Wednesday, August 18, 2010

Chess-Stress-Mess-Cess

Chess is the game of life, when you get into troubles (stress), you encounter problems, and your approach either compounds it, or solves it to lead you to another trouble that is going to emerge as a problem (mess). For all this you always pay a price (cess).

Two people sitting opposite one another and staring at some 16 pieces for hours together, as if a bout of paralysis has struck their tongue, meditating with open eyes, and the neck craned at almost 30 degrees, to determine who will emerge as the eventual winner. How boring is what one thinks, when viewing the game from outside. Be a part of it and play with an equal, and this can be akin to a game of stratagem.

You have five different pieces (Queen, Rook, Bishop, Horse, and Pawns) that can move in three different ways (Straight, diagonal, and crooked), fighting to protect the supremacy of a single piece – the King. In pure percentage terms 6.25% being served by 93.75%.

Digital Divide they say, Urban rural, or Call it the consuming class, or Purchasing Power or, Developed and Developing Nations. The minority few rule the majority many, and history is replete with examples that talk about revolutions or uprisings or movements that dethrone regimes, rulers, nations.

In `The Challenge-Response Theory of History’ developed by Arnold Toynbee’s research on: A Study of History, found that every civilization began as a small tribe or group of people that was suddenly faced with a challenge from the outside, usually another hostile group of people. In business, the equivalent is usually aggressive competition and unexpected reversals in the market place.

To respond effectively to this external threat, the leader had to immediately reorganize the tribe or group if it is to survive. If he makes the right decisions and takes the right actions, the tribe would rise to the challenge, defeat the enemy, and in the process, grow and become stronger. But in growing and becoming stronger, the tribe would trigger a confrontation with another, larger hostile force or tribe, thereby creating another challenge. The Chess-Stress-Mess-Cess syndrome

As long as the leader and the' tribe continued to rise to and overcome the inevitable challenges confronting them, they would continue to survive and grow. By continuing to grow through successfully rising to the unavoidable challenges, even a small tribe can eventually became a kingdom and then a large civilization, controlling vast lands, treasures, and people.

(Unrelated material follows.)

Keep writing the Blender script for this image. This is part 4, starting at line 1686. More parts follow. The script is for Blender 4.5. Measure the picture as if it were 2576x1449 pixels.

Much of what was discovered in the life cycle of those empires is applicable to the rise and fall of businesses, large and small, and to individuals. The lessons he discovered apply to your personal life as well.

For every King, there are 15 pieces, for without them the king is nowhere, and without that King there is no meaning to the 15 pieces. Now the perspective depends on what you want the king to be – A loser, because he is dependent for his security on 15 other pieces, or A winner, because without him, the fifteen pieces are just a piece of plastic or wood and there is no game.